Select every line containing the word "Measure" from the material, and copy those lines.

....

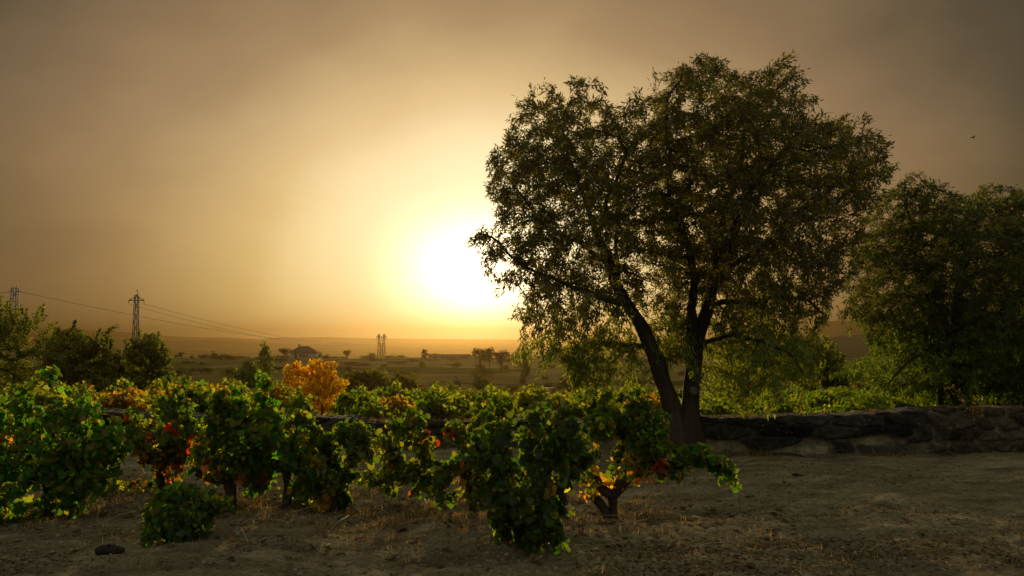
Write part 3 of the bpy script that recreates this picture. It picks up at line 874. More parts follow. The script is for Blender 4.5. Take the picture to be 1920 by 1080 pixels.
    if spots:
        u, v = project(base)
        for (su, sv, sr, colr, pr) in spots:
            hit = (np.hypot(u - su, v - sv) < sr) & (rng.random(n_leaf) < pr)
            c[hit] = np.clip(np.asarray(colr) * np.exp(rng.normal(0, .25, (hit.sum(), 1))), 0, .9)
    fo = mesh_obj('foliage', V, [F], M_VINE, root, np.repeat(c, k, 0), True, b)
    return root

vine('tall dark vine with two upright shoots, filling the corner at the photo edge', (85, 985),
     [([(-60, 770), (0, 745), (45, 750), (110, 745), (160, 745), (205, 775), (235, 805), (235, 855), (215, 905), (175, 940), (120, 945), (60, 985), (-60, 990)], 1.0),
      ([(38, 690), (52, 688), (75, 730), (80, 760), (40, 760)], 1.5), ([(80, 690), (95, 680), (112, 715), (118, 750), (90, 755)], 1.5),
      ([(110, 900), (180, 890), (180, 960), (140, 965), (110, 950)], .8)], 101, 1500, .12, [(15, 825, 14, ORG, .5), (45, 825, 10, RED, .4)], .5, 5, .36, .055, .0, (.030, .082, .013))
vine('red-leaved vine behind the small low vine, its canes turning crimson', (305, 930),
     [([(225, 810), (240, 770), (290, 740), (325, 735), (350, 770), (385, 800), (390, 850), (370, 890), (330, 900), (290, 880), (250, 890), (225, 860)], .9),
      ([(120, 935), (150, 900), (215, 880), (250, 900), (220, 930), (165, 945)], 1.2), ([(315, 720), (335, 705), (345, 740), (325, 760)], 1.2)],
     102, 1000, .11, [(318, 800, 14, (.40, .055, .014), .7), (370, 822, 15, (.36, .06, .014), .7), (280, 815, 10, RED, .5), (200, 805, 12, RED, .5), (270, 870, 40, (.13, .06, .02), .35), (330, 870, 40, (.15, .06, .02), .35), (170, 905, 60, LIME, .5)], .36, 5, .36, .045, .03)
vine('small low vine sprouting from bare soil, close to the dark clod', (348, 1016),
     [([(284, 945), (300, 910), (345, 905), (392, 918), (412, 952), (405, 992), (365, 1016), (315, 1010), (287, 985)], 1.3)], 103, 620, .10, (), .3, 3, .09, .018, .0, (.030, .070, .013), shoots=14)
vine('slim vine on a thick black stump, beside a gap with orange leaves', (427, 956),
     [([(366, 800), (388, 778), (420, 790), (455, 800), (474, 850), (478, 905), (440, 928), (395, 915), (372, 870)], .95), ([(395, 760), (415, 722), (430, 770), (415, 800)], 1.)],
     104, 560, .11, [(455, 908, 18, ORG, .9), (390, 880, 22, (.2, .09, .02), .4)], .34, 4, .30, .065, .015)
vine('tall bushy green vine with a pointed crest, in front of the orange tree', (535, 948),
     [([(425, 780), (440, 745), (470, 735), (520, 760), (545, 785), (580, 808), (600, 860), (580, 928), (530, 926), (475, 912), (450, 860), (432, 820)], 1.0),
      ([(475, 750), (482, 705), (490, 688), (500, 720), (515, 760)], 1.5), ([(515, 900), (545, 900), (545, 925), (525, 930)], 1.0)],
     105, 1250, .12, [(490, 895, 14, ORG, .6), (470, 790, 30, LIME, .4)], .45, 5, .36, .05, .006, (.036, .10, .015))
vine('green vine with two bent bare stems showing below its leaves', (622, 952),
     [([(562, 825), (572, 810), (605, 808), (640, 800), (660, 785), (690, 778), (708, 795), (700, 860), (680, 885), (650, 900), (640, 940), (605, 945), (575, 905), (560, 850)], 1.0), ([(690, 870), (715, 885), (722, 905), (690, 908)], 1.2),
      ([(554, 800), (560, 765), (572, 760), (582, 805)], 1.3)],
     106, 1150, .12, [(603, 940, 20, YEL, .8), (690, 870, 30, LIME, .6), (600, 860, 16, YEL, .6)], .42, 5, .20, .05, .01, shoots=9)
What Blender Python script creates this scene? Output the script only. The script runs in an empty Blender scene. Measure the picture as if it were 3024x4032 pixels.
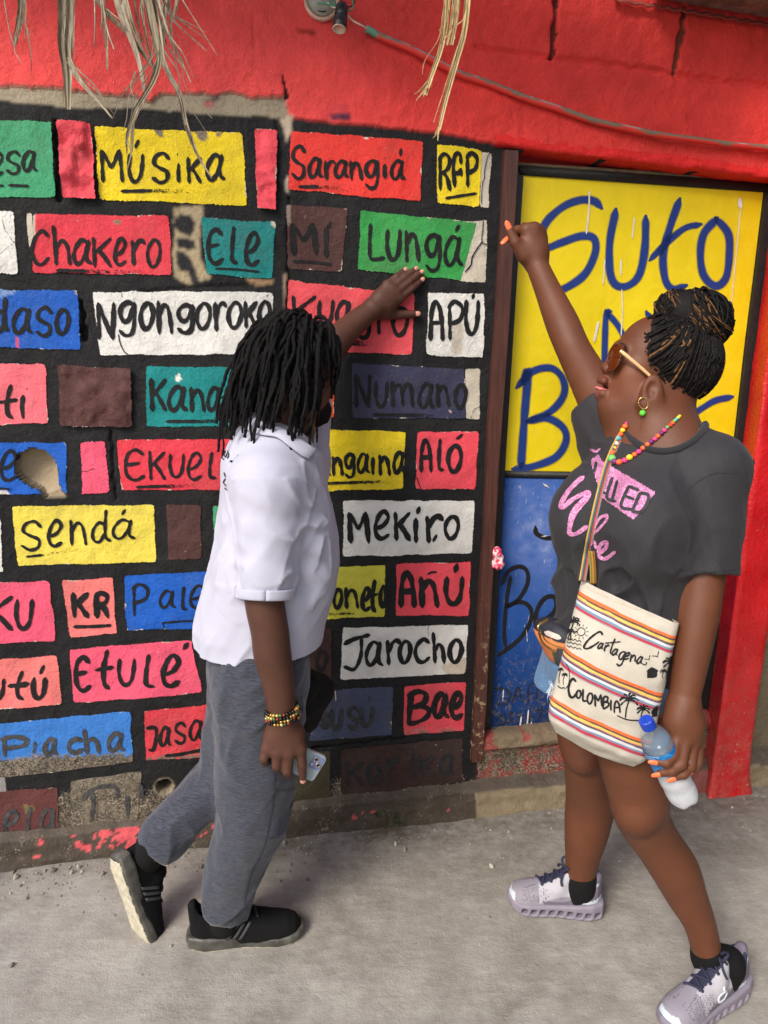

....

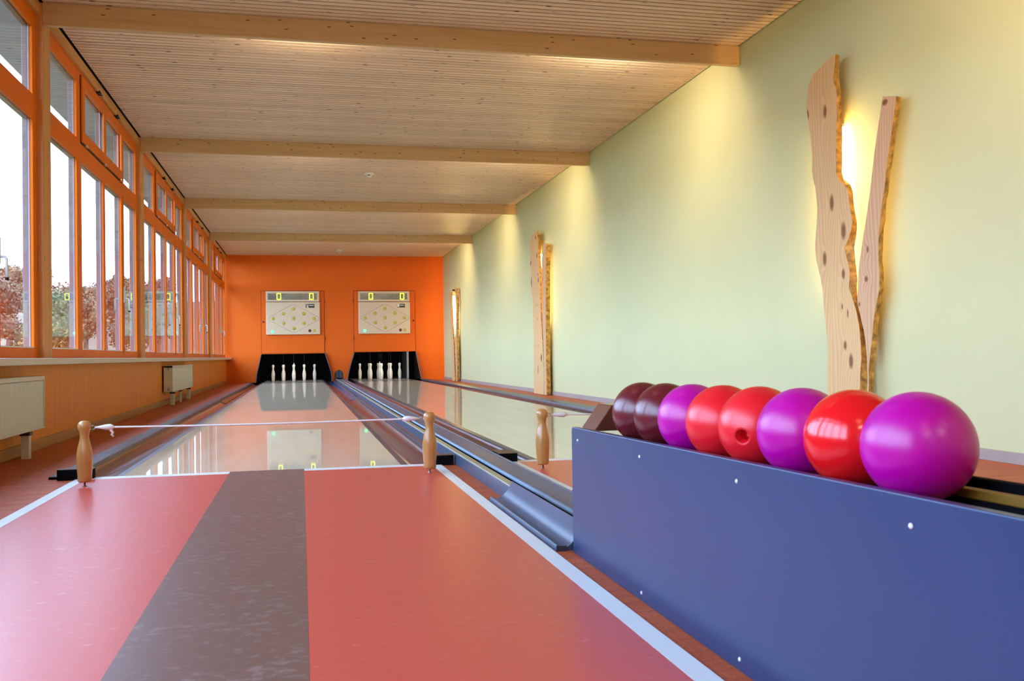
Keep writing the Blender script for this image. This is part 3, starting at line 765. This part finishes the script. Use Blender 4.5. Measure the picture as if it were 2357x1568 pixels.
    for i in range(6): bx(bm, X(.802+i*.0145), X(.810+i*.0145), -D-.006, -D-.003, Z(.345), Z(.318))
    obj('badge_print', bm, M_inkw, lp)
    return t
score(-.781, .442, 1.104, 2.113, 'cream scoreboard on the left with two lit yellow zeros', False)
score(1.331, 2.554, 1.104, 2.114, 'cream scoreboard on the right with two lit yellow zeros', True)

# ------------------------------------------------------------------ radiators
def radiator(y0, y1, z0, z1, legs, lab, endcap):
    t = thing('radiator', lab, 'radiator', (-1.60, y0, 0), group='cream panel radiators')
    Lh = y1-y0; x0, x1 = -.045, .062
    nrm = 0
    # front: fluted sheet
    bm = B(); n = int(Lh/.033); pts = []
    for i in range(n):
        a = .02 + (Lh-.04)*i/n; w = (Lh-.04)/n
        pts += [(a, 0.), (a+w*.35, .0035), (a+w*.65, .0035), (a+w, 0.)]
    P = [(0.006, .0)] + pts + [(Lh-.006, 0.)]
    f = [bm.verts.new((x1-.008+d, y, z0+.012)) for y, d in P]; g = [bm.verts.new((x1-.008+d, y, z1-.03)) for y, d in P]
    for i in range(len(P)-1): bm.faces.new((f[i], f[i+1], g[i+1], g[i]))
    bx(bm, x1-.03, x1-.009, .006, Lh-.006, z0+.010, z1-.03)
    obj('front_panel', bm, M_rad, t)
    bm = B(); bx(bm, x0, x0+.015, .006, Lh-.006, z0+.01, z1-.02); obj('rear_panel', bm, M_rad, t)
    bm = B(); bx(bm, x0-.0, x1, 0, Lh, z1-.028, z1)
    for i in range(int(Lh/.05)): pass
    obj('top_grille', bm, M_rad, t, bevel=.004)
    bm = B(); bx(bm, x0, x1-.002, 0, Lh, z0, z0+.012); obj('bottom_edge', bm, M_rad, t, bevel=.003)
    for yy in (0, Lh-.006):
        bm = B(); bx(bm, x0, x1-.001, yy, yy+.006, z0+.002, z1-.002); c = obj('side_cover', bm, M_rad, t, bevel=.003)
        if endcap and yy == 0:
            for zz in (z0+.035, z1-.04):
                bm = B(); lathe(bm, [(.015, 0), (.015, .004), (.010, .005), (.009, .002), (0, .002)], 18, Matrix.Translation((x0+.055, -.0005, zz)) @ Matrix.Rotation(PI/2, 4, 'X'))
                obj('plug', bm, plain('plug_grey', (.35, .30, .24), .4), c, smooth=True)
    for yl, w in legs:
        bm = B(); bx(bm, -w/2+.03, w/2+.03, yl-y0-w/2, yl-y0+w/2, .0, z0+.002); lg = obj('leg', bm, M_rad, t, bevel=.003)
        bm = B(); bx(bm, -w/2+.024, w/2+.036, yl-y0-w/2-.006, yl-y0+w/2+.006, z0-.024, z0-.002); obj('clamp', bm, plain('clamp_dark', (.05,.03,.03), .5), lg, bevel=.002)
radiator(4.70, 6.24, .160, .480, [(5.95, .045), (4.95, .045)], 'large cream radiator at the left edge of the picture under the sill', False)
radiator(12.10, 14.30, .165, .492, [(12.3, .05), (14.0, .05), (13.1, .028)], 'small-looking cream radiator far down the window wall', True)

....

FINAL ANSWER:
What Blender Python script creates this scene? Output the script only. The script runs in an empty Blender scene. Measure the picture as if it were 3024x4032 pixels.
Keep writing the Blender script for this image. This is part 3, starting at line 765. This part finishes the script. Use Blender 4.5. Measure the picture as if it were 2357x1568 pixels.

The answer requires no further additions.